I get to work on an exceedingly long to-do list

In an attempt to keep my 2015 North Carolina State Fair project on track this weekend, I made myself an impossibly long to-do list on Friday and kept it in close proximity so that I could check to see what needed to be done next.

First on the list was “finish crocheting the white keys for the piano keyboard.”

When I posted my blog Thursday night, I had finished 13 of the 52 keys needed for the keyboard piece of this project, so I had a way to go.
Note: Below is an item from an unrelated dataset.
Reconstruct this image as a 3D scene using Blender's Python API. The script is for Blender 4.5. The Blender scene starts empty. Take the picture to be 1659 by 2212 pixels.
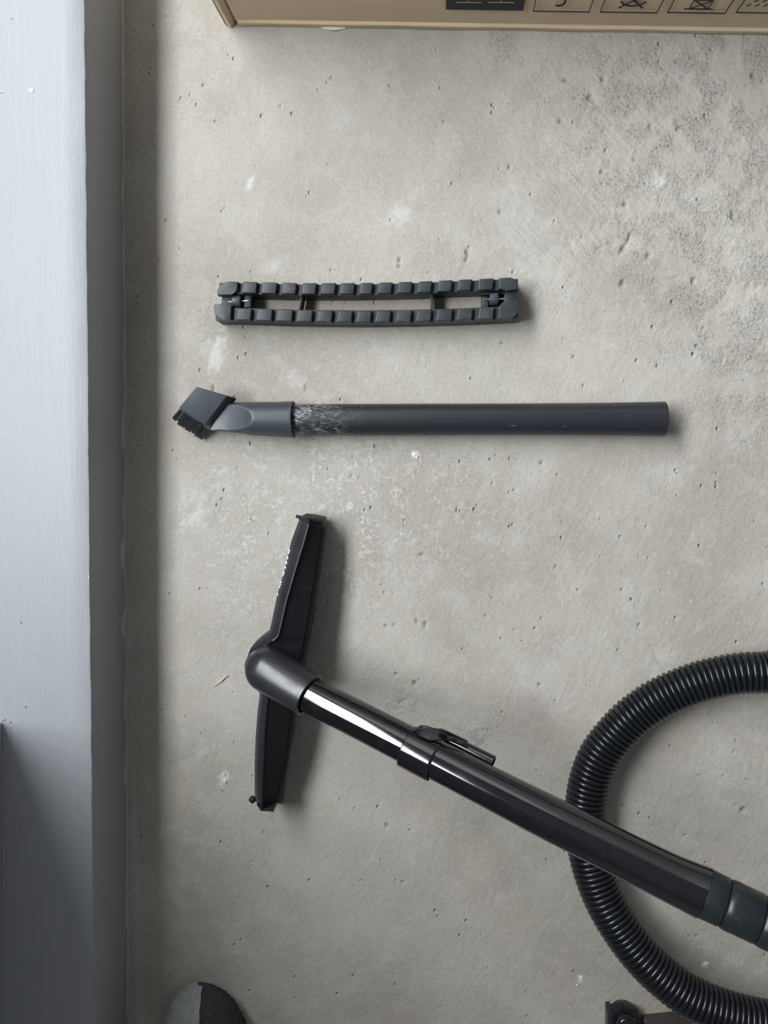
import bpy, bmesh, math, random
import numpy as np
from mathutils import Vector, Matrix
random.seed(7); np.random.seed(7)
SC = bpy.context.scene
COL = SC.collection

# ------------------------------------------------------------------ camera
W, H, F, D = 1659.0, 2212.0, 1640.0, 0.754        # frame, focal length in px, camera height (m)
NAD = (930.0, 970.0)                              # pixel straight below the camera
n = Vector(((NAD[0]-W/2)/F, -(NAD[1]-H/2)/F, -1)).normalized()
Zc = -n
Xc = (Vector((1, 0, 0)) - Zc*Zc.x).normalized()
Yc = Zc.cross(Xc)
R = Matrix((Xc, Yc, Zc))                          # camera -> world rotation
cam_d = bpy.data.cameras.new('camera'); cam = bpy.data.objects.new('camera', cam_d); COL.objects.link(cam)
cam_d.sensor_fit = 'HORIZONTAL'; cam_d.sensor_width = 36; cam_d.lens = F/W*36; cam_d.clip_start = 0.01
cam.matrix_world = Matrix.Translation((0, 0, D)) @ R.to_4x4()
SC.camera = cam

def P(px, py, z=0.0):
    d = R @ Vector(((px-W/2)/F, -(py-H/2)/F, -1)); t = (z-D)/d.z
    return Vector((0, 0, D)) + d*t
def depth(px, py, z):
    d = R @ Vector(((px-W/2)/F, -(py-H/2)/F, -1)); return (z-D)/d.z

# ------------------------------------------------------------------ light
WX = -1.15; WY0, WY1, WZ0, WZ1 = -0.42, 2.30, 1.22, 2.22
world = bpy.data.worlds.new('room_ambient'); SC.world = world; world.use_nodes = True
bg = world.node_tree.nodes['Background']; bg.inputs[0].default_value = (0.92, 0.95, 1.0, 1); bg.inputs[1].default_value = 0.165
ld = bpy.data.lights.new('window_daylight', 'AREA'); ld.shape = 'RECTANGLE'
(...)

Complicating things was the fact that the piece is fairly narrow (approximately 2.75″), so my tension needed to be very consistent.

I am not sure exactly how many rows I had to frog and re-crochet, but it doesn’t really matter, because that part of the keyboard is now done:

crochet piano crochet keyboard
crochet piano crochet keyboard

With the keyboard in the ta-done for now pile, I looked at the next thing on the list which was to decorate at least one of the four circles based on embroidery my grandmother had done on a tablecloth for a card table, and that is where things ground to a bit of a halt.
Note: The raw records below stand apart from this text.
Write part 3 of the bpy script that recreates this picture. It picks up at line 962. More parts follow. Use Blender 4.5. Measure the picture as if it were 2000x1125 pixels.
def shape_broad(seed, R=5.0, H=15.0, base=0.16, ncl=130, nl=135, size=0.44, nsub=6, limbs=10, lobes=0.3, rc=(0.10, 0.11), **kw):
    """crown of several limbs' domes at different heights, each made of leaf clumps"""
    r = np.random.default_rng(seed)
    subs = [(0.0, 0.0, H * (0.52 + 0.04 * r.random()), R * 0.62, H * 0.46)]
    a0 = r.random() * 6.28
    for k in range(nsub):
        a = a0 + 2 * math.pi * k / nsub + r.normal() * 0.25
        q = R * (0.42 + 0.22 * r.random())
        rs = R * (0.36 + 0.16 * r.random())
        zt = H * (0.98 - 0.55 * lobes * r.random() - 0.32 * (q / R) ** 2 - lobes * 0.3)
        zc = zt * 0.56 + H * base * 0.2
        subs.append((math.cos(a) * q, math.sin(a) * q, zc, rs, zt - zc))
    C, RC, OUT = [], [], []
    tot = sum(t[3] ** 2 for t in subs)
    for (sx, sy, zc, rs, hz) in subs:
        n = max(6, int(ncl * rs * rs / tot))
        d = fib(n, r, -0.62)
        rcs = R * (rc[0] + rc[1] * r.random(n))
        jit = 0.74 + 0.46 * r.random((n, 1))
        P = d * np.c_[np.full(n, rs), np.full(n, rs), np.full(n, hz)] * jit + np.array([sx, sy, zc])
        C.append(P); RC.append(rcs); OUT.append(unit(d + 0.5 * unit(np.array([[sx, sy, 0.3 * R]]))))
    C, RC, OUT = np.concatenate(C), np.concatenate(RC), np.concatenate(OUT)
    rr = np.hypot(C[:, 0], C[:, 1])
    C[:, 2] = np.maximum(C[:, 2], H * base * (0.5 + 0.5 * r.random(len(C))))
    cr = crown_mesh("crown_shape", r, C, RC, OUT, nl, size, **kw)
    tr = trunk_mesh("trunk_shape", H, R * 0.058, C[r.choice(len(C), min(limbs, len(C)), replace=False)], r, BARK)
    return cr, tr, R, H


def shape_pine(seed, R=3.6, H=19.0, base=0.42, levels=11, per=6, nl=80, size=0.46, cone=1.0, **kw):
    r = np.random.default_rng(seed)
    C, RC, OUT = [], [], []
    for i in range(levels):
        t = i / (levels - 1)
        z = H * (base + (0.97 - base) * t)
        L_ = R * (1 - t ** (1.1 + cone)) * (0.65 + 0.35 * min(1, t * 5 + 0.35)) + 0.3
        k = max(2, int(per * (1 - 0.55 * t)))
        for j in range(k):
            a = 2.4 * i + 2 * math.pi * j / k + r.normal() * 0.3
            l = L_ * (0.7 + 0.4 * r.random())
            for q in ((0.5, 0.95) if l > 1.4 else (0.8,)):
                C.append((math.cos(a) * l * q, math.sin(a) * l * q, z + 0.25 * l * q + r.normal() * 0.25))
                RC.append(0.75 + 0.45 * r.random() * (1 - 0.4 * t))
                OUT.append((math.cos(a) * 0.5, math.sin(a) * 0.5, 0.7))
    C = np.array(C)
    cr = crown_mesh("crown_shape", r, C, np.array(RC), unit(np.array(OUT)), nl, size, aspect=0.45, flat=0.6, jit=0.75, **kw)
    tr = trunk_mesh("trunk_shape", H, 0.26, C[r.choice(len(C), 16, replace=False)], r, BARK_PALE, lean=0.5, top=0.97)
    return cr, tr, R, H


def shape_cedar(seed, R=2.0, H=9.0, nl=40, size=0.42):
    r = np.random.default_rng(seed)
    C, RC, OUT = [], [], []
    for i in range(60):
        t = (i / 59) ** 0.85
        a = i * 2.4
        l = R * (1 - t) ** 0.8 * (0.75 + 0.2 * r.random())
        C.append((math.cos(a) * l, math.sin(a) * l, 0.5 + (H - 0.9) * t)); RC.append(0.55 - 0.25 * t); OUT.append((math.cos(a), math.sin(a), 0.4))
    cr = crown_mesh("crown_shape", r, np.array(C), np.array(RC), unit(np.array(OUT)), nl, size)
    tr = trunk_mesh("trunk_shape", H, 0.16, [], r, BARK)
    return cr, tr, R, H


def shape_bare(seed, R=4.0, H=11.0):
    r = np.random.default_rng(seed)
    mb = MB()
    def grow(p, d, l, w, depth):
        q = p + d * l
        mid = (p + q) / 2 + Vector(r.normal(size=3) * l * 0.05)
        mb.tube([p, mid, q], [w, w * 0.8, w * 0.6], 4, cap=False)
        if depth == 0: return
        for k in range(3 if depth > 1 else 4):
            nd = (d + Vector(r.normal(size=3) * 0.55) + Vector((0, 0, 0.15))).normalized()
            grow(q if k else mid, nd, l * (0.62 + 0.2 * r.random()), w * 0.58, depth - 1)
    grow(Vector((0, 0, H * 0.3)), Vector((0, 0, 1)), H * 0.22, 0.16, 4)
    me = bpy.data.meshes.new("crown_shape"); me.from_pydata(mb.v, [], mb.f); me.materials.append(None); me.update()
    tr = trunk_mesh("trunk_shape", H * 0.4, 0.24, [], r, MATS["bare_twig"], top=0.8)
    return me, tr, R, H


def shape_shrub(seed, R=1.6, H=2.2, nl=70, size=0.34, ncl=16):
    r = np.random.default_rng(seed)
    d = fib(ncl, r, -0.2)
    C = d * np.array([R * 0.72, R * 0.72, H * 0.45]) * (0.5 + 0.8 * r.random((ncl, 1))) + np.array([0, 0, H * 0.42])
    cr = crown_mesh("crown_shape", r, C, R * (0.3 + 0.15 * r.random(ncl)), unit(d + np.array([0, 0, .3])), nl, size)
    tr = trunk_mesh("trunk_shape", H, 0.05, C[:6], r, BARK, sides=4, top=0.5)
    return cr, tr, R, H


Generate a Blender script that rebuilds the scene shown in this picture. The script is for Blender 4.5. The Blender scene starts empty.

Here is one quarter of the tablecloth in question:

diamond corner embroidered card table tablecloth
One quarter of my grandmother’s card table tablecloth

and here it is with one of the circles that I originally crocheted:

the perfect crochet circle
The circle that fitted perfectly

It fitted almost perfectly over the original design, and therein lay the problem: my decorative elements on top of the crochet canvas could not possibly be as delicate as my grandmother’s stitches were on the woven cloth.

With that undeniable truth in front of me, I got out my hook and my yarn and began the work of enlarging the circles, and this is how far I had gotten shortly before it was time for dinner:

crochet circles
The revision of the crochet circles in process

The one element of designing my state fair pieces that I can never plan for is how long it will take me to stumble on a solution to the problems that will inevitably arise, but I will continue to move forward as I always do: one stitch at a time.